I’m deeply fascinated by how craft intersects with women’s historical roles. For centuries, the creative work traditionally done by women — spinning, knitting, weaving, sewing, mending — wasn’t hobby, or leisure, or decor. It was essential. It clothed families, protected communities, stabilised households, carried culture, and kept people alive through winter. Whole economies depended on women’s hands.
Yet as soon as human innovation marched forward, this “women’s work” was among the first things to be industrialised and, in turn, devalued. Skills once held in high regard became “pastimes” or “domestic duties,” while male-dominated visual arts — painting, sculpture, architecture — rose into the realm of “high art.” It’s not that one is better than the other; it’s the historical hierarchy that’s so striking. Women’s handwork became invisible the moment machines could do it. Men’s creative work became celebrated the moment money could be made from it.
And now we’re left with something strange. Handmade garments were once priceless; now fast fashion overflows in op-shops and landfill. Spinning and weaving were once community pillars; now they’re “niche crafts.” Fibre art is still dominated by women but rarely recognised on par with visual art. Machine-made textiles are cheap, disposable and environmentally devastating — and many people no longer know what real yarn even feels like.
The irony, of course, is that fibre artists, spinners and knitters are among the last guardians of tens of thousands of years of lineage of human making.

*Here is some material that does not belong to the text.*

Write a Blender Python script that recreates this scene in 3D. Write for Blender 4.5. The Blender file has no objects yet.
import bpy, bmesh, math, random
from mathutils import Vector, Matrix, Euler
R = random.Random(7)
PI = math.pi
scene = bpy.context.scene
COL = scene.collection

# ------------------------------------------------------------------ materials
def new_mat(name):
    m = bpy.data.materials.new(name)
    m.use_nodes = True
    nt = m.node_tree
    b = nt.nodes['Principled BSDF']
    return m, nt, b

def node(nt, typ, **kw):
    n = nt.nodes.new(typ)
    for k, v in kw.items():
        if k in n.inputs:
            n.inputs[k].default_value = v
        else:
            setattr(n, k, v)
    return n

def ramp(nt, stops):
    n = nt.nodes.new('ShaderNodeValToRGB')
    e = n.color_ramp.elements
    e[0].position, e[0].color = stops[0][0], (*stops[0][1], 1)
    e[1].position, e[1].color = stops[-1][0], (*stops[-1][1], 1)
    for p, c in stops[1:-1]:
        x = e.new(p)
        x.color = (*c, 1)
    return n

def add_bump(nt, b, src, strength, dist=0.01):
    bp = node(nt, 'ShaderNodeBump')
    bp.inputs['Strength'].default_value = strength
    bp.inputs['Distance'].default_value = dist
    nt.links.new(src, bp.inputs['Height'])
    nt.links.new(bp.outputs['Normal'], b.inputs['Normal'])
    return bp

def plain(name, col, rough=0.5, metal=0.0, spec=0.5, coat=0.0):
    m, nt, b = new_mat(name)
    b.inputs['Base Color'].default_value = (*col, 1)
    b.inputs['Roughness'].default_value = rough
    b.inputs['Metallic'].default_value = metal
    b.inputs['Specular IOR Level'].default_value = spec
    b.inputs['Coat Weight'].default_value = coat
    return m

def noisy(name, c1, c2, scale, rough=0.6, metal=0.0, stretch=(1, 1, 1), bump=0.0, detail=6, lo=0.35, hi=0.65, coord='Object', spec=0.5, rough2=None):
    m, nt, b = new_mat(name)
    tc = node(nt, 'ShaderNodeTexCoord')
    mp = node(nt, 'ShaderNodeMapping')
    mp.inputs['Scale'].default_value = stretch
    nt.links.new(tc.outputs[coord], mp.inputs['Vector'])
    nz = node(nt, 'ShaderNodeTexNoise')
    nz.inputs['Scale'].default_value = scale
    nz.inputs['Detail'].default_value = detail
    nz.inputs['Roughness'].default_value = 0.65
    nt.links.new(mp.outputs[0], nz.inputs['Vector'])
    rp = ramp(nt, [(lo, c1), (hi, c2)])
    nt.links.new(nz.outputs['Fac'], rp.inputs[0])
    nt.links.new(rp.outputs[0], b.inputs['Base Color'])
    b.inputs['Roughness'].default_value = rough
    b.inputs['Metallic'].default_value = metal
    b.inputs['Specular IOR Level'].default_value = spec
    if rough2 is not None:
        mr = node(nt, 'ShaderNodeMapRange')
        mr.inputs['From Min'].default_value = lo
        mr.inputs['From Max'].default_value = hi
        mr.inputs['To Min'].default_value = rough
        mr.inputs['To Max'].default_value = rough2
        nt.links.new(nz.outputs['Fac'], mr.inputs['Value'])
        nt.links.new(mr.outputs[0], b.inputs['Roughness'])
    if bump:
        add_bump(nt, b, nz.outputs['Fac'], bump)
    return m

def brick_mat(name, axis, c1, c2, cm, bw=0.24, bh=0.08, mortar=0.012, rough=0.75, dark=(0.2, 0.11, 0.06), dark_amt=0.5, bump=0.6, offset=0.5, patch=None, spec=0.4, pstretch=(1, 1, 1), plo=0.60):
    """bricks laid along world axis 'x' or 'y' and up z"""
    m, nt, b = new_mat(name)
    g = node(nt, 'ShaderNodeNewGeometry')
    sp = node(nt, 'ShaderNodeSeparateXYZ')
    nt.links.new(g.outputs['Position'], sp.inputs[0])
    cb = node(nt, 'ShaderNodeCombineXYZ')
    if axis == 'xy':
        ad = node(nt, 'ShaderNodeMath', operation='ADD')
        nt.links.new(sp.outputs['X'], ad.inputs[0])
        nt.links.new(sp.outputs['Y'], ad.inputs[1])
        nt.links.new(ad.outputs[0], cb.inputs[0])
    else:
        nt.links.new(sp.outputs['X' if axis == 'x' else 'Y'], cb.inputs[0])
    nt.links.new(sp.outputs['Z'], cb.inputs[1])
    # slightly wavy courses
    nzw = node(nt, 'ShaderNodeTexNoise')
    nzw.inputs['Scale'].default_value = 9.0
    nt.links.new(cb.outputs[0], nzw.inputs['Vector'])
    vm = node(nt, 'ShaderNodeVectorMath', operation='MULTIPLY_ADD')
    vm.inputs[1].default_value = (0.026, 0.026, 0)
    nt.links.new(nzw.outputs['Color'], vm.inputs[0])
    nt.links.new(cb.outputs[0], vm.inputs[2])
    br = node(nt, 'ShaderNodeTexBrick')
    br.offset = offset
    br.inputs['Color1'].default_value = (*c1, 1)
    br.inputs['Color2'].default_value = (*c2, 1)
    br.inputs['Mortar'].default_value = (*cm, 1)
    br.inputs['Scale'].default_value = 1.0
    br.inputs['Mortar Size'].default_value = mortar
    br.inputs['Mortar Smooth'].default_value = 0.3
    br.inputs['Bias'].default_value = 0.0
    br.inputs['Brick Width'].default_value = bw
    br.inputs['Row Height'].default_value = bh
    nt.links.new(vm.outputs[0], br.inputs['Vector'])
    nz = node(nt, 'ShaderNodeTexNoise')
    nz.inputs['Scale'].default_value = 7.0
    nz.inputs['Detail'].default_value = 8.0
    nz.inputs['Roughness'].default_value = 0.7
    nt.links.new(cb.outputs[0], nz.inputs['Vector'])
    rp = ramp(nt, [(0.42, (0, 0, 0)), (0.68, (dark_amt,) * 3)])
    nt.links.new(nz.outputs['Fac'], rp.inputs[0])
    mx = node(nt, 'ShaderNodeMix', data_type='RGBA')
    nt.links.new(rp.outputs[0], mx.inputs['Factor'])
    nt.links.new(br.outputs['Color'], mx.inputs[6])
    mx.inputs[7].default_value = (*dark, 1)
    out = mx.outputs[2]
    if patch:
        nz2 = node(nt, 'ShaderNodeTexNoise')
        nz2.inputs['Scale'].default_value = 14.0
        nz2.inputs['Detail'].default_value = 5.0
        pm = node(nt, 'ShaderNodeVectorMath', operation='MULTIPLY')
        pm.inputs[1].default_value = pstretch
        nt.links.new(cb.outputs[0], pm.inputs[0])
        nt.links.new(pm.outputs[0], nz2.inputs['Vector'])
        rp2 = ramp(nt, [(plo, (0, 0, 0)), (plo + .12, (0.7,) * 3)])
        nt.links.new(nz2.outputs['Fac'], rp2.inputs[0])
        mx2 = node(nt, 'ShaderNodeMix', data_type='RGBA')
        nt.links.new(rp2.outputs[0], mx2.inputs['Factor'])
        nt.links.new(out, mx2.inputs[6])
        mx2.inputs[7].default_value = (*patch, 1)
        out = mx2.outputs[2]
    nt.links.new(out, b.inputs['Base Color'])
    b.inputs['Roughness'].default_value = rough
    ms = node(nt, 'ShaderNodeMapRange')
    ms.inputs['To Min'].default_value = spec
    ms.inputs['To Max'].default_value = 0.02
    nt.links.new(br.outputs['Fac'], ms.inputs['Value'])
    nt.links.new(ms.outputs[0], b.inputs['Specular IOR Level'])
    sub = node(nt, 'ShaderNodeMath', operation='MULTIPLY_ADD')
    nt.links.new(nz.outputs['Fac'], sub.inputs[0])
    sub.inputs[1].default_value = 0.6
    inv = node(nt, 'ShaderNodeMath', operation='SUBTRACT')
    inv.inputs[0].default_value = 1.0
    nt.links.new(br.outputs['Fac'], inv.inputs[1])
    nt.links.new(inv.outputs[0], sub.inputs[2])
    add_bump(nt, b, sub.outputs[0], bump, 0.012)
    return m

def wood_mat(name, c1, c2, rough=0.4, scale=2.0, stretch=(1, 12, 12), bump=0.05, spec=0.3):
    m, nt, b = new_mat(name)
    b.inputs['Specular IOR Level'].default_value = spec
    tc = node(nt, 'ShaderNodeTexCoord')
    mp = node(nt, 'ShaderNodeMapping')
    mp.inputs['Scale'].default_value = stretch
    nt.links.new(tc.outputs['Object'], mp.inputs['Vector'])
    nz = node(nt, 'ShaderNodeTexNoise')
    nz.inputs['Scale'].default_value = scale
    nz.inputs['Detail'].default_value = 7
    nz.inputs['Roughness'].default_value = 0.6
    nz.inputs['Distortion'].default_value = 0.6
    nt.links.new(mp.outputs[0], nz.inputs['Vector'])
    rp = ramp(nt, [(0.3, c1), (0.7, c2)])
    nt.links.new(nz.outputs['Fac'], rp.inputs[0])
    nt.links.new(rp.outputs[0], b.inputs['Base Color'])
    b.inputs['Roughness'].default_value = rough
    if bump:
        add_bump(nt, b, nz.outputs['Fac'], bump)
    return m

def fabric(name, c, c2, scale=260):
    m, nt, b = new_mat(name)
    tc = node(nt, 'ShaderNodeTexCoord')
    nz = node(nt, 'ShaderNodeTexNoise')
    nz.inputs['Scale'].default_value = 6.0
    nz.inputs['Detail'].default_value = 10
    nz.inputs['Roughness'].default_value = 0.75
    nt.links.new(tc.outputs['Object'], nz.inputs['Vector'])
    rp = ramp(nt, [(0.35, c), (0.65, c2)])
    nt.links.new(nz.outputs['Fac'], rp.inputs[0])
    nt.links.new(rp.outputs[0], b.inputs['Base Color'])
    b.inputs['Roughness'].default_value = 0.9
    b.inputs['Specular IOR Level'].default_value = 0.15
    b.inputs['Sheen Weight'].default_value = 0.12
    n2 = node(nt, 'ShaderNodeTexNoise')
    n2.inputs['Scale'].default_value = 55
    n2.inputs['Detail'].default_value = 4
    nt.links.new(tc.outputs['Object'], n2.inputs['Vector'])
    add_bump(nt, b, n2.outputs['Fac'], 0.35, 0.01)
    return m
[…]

Perhaps that’s why fibre feels so meaningful to me — because it connects grower, land, animal, maker and wearer in one long, invisible thread. A jumper isn’t just a jumper. Yarn isn’t just yarn. It holds weather patterns, good years and bad years, paddock nutrition, countless hands, a farmer’s blood, sweat and tears — and the character of the animal it grew on. It’s story material.
The longer I spend dreaming about the mill, the more I realise this isn’t just about processing fleece. It’s about growers feeling proud when they hand over their raw fibre. It’s about makers feeling that spark when they touch the yarn. It’s about people knowing where their fibre comes from — not as a trend, but as a truth.
If you’re a maker: come and meet the animals you knit from.
If you’re a grower: come and see how your fleeces are treated and returned to you.
One day, when the mill finally comes to life, I hope to create and sell yarn that carries that feeling. Yarn with soul. Yarn that makes people pause. Yarn that reminds us of where things come from and how things grow.
Until then, I’ll keep collecting ideas, learning from others, dreaming out loud and sharing the journey.
What I’m thinking about today
If you own any animal – you are responsible for educating yourself. I don’t think there is a defence of ‘oh I wasn’t sure’ when you have google at your finger tips.
Alpacas need to be shorn ever year (and their injections too).
Shop local whenever you can, in whatever way you can afford. Generally you will pay more, because it’s been made – not manufactured.
Visit farmstays. It helps farmers feel like they have a holiday hearing your stories.
Consider sharing your authentic self. We wanna know the real you!